Yes, Hort, do laugh on, for you are about to make one of the most important discoveries of your age! You gleefully bound around back of the cabinet and begin to loosen the screws one by one until NO, YOU FOOL! WHAT THE HELL ARE YOU DOING?!

<3 Mindy <3
NOT WITHOUT YOUR TRUSTY ANTI-STATIC BRACELET!

Jesus Christ, that was a close one. Wiping the beads of anticipation from your brow, you turn to rummage through a nearby toolbox, eventually producing the ESD bracelet, or "Mindy" as you've grown to know her. Strapping Mindy around your wrist and carefully attaching the lead to a grounded screw on the side of the machine, you again set to work removing the screws and are allllmost finished when GOD DAMNIT HAVE YOU NO COMMON SENSE?!

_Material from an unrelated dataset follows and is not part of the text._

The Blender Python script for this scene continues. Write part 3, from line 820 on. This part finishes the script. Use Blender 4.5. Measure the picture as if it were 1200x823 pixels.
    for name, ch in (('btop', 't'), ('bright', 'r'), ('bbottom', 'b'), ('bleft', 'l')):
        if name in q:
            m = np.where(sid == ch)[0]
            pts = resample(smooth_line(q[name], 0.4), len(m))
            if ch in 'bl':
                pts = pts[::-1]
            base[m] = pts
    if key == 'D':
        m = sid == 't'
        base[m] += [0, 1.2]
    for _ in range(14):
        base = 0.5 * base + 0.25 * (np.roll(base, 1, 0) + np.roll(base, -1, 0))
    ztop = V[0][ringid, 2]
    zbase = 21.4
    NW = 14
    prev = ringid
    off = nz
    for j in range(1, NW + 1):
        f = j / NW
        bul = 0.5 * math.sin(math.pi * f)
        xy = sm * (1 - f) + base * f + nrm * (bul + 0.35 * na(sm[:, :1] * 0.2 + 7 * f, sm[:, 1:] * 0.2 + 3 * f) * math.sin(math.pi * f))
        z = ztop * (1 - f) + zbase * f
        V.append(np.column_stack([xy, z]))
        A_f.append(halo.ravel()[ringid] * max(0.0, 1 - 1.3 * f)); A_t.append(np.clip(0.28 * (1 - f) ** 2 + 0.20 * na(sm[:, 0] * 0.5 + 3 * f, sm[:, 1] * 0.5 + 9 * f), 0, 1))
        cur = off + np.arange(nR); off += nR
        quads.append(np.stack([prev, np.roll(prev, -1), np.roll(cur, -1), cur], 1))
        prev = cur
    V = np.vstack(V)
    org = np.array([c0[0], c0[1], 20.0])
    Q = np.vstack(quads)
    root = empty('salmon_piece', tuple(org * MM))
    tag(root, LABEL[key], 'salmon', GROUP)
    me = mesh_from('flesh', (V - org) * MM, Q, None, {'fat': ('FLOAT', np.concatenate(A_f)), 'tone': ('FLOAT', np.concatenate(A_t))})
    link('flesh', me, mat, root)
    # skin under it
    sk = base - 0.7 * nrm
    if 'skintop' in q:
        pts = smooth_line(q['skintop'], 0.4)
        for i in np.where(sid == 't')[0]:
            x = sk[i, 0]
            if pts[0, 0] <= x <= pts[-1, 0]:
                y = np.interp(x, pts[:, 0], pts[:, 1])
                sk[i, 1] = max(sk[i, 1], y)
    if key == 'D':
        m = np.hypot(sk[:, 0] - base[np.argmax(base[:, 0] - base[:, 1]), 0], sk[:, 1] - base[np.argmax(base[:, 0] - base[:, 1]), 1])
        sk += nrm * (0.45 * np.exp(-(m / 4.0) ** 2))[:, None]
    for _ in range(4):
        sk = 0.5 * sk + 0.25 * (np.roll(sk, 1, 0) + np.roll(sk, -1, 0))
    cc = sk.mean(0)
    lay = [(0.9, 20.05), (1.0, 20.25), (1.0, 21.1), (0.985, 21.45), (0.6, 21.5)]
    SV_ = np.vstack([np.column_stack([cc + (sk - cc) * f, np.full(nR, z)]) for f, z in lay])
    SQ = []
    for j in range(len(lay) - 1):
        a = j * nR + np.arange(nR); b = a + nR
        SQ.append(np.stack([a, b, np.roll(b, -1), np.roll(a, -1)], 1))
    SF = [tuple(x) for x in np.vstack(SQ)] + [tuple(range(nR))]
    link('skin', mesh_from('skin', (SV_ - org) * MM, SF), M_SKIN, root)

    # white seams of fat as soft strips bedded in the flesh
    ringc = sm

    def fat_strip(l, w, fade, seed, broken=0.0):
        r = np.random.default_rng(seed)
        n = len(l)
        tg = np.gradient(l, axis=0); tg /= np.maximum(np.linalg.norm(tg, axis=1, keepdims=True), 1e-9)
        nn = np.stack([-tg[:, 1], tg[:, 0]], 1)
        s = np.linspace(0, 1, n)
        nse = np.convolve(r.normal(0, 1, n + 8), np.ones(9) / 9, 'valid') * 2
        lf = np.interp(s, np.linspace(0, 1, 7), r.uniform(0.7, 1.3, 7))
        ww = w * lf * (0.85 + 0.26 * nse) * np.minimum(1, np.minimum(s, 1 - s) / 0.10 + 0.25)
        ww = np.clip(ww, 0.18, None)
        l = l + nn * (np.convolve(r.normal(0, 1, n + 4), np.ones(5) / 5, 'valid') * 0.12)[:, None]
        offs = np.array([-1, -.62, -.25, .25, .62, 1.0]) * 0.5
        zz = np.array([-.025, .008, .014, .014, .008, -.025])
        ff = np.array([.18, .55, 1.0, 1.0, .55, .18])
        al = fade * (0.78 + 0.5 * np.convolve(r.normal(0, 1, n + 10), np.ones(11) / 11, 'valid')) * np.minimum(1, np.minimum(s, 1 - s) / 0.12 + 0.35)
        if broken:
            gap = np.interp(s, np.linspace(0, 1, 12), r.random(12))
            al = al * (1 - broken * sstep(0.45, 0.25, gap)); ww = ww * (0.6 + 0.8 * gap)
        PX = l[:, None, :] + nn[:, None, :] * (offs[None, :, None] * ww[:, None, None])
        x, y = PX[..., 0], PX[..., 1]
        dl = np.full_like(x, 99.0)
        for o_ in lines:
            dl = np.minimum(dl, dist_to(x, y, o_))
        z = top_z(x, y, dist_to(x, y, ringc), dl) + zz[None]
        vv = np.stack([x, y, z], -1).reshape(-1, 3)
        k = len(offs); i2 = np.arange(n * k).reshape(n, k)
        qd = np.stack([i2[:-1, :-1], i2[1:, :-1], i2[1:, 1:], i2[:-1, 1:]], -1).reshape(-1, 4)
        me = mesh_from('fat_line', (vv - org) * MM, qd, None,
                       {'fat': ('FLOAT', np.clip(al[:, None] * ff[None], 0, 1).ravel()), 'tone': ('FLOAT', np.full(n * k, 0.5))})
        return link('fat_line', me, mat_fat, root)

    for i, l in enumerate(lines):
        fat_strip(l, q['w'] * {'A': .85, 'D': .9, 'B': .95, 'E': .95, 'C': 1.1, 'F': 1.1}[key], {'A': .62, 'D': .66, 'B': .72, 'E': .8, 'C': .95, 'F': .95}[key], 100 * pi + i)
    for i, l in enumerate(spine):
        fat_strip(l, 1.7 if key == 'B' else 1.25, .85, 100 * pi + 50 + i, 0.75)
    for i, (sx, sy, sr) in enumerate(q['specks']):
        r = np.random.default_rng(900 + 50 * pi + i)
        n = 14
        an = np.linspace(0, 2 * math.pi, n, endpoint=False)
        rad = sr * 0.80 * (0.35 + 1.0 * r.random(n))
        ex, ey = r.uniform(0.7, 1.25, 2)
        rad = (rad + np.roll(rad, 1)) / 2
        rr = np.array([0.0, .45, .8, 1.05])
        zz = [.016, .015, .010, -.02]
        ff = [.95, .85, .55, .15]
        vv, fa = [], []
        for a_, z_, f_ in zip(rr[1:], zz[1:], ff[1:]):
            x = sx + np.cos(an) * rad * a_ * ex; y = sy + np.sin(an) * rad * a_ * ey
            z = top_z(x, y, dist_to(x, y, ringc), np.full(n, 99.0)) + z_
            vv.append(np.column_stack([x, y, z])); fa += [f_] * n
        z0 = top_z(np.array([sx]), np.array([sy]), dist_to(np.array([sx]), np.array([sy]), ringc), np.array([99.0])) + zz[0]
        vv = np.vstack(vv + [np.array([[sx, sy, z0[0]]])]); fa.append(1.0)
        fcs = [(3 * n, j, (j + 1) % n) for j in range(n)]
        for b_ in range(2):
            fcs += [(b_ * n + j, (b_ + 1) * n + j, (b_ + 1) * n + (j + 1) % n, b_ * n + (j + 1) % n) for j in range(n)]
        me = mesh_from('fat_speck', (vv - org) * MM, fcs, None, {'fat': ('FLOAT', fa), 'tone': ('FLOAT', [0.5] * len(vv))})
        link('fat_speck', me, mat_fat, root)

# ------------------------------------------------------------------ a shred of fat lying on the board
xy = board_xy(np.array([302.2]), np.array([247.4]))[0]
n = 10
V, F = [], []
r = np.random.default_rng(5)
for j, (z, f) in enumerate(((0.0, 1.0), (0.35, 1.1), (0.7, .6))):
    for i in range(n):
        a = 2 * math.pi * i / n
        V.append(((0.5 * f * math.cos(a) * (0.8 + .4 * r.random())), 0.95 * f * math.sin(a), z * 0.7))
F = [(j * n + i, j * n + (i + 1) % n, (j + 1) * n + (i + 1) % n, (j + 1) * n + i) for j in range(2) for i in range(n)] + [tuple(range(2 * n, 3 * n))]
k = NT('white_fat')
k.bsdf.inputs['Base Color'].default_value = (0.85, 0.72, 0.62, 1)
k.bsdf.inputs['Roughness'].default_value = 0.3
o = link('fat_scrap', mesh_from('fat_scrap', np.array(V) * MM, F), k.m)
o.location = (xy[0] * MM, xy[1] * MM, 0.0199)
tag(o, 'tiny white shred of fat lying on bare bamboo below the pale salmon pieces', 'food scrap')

YOU'LL NEED TO WEAR THE PROPER PROTECTIVE EYEWEAR!

Did you suddenly forget your years of training in engineering school? Dr. Zavodney would be most displeased at the carelessness with which you've handled this task! Well, it just so happens that you have an assortment of welder's masks on hand in your basement, and a couple of Velcro straps later, you're back behind the machine, finally ready to...


YOU'LL NEED THIS THING TOO.

You've really got to calm down and think this through, Hort. You're getting nervous and are starting to make some mistakes. What good is the most important scientific discovery since the microwave if you somehow damage the machine in the process of your examinations?

Well, now that you've got your bracelet, goggles, bizarre prism device, teddy bear, month's supply of cat food, and a battery-operated magic wand, you're finally ready to remove the back panel of the machine. Upon loosening the final screw, the panel unhinges and cracks you right on the head. In a dazed reaction, you stagger backward and reach out for a hand-hold, gripping the side of the machine and pulling it down on top of yourself in a thunderous crash. The screen in the cabinet cracks with the force of the impact and implodes, perforating your smashed body with inch-thick shards of tempered glass.

If only you had remembered the stabilizing brackets! Way to get ahead of yourself there, buddy!

ATTACH YOUR WRIST STRAP FOR PROPER
MOUSE SAFETY AND START OVER, BUTTERFINGERS!